BEGIN Source data
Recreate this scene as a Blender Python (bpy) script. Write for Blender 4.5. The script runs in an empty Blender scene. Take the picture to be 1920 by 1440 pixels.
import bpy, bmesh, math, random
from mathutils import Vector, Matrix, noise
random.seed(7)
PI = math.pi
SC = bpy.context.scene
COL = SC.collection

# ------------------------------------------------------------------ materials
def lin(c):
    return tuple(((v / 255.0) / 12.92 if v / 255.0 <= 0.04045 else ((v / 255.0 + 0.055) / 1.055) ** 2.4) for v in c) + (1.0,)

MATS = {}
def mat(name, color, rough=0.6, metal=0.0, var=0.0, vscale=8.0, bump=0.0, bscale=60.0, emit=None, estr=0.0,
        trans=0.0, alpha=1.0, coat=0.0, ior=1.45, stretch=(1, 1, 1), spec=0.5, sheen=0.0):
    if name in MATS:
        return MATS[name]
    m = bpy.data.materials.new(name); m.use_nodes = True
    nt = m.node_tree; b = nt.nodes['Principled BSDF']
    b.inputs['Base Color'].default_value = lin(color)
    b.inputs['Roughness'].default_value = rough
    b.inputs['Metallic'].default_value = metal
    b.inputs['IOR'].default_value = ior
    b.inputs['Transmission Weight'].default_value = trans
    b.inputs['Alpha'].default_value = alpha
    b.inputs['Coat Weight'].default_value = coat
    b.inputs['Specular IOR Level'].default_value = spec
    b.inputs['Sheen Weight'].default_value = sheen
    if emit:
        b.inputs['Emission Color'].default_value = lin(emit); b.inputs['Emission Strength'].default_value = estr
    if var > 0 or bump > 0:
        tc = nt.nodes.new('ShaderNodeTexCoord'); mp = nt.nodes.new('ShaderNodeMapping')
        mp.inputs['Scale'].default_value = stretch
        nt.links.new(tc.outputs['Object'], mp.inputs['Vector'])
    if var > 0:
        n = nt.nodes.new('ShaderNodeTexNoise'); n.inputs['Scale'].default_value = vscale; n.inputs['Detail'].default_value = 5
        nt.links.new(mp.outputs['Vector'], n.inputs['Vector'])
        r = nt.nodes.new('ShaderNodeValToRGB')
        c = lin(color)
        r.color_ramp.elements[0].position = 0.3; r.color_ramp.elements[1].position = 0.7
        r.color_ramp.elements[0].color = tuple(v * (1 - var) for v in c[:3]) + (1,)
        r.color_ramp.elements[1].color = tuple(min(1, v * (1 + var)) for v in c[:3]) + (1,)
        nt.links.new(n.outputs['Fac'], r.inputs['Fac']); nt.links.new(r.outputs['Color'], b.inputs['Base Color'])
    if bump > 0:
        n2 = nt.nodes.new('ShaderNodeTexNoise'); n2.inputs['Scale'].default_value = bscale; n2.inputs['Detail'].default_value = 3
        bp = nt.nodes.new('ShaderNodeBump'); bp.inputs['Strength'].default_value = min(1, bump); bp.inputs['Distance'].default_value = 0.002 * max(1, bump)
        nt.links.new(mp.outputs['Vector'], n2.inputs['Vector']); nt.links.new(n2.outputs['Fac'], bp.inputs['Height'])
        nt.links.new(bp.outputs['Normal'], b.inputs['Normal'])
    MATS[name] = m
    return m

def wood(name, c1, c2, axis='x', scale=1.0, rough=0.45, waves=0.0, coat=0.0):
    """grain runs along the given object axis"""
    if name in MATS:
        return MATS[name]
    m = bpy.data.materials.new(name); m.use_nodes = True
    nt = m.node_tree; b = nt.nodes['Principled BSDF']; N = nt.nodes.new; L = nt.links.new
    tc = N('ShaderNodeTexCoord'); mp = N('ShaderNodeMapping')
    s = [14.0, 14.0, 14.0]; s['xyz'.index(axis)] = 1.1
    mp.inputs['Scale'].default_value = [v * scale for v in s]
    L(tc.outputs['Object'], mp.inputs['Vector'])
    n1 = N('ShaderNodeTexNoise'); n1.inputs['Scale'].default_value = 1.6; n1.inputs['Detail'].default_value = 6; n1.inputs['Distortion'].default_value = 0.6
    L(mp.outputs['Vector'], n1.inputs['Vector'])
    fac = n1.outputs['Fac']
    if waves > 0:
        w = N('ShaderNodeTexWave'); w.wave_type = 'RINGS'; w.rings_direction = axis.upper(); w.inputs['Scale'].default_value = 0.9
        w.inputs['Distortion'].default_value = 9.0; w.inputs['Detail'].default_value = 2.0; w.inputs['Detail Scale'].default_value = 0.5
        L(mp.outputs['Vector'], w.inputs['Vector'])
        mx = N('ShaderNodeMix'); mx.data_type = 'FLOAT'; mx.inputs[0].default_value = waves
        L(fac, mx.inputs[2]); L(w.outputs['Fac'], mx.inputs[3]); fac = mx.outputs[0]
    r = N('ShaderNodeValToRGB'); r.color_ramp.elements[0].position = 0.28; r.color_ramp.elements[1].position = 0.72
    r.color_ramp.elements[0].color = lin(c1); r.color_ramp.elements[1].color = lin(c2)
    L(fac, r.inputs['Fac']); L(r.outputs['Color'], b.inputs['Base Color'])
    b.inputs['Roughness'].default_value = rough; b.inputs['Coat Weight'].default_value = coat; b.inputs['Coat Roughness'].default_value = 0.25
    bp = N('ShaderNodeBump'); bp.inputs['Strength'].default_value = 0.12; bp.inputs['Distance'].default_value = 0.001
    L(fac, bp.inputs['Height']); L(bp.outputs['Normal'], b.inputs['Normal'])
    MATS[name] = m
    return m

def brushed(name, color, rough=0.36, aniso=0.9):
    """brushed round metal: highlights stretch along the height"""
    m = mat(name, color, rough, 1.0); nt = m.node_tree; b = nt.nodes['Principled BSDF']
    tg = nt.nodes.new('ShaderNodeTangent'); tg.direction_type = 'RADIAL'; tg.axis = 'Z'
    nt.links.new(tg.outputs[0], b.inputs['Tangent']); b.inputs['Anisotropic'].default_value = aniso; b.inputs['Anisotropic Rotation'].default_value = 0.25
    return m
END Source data
Exercise brief - Using the listing above, return all lines where the word "scene" occurs.

Response to the exercise -
Recreate this scene as a Blender Python (bpy) script. Write for Blender 4.5. The script runs in an empty Blender scene. Take the picture to be 1920 by 1440 pixels.
SC = bpy.context.scene